Generasi awal kemunafikan dengan Ibnu Ubay bin Salul sebagai gembongnya selalu berusaha “menjatuhkan” Rasulullah beserta para sahabatnya. Mereka mengkritisi Rasulullah, menafsirkan Al-Qur’an dengan seenak nafsu tanpa ada pengagungan dan penghormatan. Sungguh jelas kekafiran mereka.

Bersandar dalam kepura-puraan, ‘Abdullah ibn Ubay bin Salul dan wajah-wajah masa kininya yang tak berubah menipu kanan dan kiri. Musuh-musuh nyata siap memberikan dukungan dana.
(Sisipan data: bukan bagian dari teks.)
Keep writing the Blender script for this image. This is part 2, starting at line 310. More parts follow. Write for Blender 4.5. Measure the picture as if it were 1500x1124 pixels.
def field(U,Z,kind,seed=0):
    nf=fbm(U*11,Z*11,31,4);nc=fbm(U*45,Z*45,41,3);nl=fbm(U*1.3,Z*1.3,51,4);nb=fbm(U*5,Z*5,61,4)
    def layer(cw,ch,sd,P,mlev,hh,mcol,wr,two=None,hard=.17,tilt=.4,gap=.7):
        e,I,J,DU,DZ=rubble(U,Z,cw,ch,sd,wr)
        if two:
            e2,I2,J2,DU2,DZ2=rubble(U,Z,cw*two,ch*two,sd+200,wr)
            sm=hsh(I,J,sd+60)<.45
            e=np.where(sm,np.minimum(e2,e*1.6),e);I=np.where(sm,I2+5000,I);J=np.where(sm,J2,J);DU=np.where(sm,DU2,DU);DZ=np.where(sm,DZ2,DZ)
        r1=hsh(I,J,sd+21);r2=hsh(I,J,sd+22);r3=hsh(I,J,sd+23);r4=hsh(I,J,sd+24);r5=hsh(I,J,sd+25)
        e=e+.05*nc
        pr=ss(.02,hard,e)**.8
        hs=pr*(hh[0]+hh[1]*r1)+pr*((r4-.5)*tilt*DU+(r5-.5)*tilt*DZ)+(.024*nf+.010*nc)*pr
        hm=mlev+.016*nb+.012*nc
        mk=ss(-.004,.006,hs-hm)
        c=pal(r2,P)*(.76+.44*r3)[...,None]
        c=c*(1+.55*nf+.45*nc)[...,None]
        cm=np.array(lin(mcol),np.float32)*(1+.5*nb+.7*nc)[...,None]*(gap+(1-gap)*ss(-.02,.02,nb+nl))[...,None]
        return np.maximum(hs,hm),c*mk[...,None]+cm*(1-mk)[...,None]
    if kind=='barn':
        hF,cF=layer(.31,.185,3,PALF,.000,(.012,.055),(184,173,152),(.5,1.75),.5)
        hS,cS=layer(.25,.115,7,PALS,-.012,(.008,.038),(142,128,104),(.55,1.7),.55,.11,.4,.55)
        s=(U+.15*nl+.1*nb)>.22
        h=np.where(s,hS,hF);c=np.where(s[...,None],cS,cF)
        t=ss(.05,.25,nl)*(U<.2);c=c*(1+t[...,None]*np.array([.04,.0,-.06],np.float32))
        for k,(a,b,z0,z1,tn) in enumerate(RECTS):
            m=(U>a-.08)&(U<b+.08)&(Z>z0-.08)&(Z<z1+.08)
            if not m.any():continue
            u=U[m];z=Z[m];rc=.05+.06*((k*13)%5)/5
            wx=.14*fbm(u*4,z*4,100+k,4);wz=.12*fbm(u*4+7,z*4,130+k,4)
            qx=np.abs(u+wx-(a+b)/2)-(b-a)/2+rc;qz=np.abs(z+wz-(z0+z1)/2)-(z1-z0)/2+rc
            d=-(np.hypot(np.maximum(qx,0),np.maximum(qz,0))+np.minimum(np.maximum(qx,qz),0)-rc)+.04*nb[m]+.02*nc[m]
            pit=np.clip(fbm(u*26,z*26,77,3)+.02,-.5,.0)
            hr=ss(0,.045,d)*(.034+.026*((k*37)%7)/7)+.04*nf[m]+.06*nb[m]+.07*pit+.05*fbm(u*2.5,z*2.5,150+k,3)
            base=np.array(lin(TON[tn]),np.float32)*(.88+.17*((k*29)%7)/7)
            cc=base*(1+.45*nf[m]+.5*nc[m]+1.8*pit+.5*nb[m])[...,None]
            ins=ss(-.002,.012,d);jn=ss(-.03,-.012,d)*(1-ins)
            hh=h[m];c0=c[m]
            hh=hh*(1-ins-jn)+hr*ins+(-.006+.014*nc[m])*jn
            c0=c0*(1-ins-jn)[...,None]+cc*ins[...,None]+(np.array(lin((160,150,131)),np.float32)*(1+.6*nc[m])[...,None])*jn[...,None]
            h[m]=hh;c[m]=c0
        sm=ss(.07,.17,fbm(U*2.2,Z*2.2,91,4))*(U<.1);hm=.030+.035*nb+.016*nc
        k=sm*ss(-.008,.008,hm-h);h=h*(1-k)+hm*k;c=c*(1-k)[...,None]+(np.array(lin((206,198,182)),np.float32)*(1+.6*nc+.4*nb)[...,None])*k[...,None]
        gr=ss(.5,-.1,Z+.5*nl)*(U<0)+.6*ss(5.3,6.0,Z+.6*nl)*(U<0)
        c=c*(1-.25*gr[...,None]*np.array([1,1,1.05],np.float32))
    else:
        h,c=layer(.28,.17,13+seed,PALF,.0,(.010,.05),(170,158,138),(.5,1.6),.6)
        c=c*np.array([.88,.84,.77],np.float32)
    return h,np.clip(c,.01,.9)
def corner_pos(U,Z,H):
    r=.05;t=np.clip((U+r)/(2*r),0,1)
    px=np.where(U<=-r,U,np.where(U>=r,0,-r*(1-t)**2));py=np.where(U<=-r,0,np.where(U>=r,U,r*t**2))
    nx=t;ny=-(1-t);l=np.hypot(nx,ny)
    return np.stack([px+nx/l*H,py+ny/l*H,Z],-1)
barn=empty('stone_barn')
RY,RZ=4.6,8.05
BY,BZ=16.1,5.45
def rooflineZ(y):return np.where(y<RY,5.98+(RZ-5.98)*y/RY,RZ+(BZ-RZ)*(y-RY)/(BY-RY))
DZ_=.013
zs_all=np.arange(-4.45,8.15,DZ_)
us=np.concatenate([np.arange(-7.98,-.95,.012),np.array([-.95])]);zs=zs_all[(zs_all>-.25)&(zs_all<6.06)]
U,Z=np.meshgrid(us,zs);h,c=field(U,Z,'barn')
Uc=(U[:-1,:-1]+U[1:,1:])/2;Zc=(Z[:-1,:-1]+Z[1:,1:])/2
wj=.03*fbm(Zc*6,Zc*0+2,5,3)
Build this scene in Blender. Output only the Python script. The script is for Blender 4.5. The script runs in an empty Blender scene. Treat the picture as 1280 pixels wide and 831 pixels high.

Dan munafik akan siap bekerja menjadi stuntman bagi syaithan-syaithannya dalam setiap aksi penentangan atau pengacauan kebenaran.

“Dan bila mereka berjumpa dengan orang-orang yang beriman, mereka mengatakan: “Kami telah beriman.”. Dan bila mereka kembali kepada syaitan-syaitan mereka, mereka mengatakan: “Sesungguhnya kami sependirian dengan kamu, kami hanyalah berolok-olok”. (QS. Al-Baqarah [2]: 14).

Betapa celakanya kemunafikan. Ia merupakan tempat naungan bagi para pengecut dari golongan orang kafir yang berusaha mencari celah antara keimanan dan kekafiran, tapi sayang ini membuatnya terperosok gosong ke kerak jahannam. (lihat QS.An-Nisaa’[4]: 143 & 145).

Itulah balasan yang paling pantas bagi orang-orang yang menjadi musuh dalam selimut, para pengkhianat yang selalu berbicara di belakang, bersedih ketika Islam jaya dan sebaliknya senang bila Islam mengalami kemunduran. Sungguh... semoga Allah membinasakan kalian wahai orang-orang munafiq.